Starting an AVR compiler from scratch
I started ik8b: a compiler from a small language, ik, straight to AVR firmware,
with no external assembler, linker, or C runtime. The week was about the decisions
that have to come before any of that works.
Where a value lives is part of the type. ik requires every declaration to
name its storage — RAM, EEPROM, or flash — and separates scalar primitives (i8,
i16, bool, char) from register-mapped types (r8, r16). On an 8-bit part
with a few hundred bytes of RAM, making storage explicit keeps the generated code
predictable.
Register allocation. On a chip with 32 registers, the backend got a graph-coloring allocator over CFG liveness analysis, and then the fix it forces: preserving operand and argument registers across nested calls, so a call inside an expression does not clobber the values around it.
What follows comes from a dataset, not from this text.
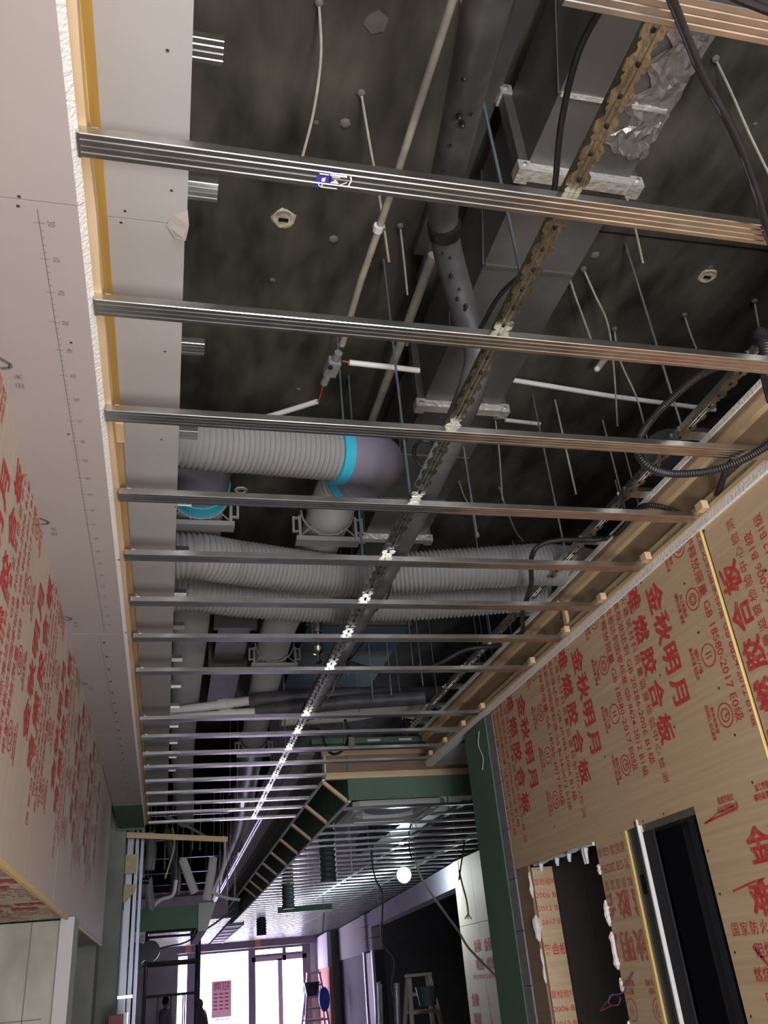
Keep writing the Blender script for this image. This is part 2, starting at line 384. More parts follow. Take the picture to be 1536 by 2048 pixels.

No C runtime means shipping a standard library. Without libc there is nothing
to fall back on, so the language carries its own: a flash-backed 5×7 ASCII font,
flash string literals with \x escapes, and drivers for ADC, PWM, timers, sleep,
the watchdog, and a ring buffer — each reading and writing the hardware registers
directly.
Midweek the backend was reorganized around an SSA pipeline. That is what made the harder features tractable — device-aware interrupt vector tables and constant-function folding.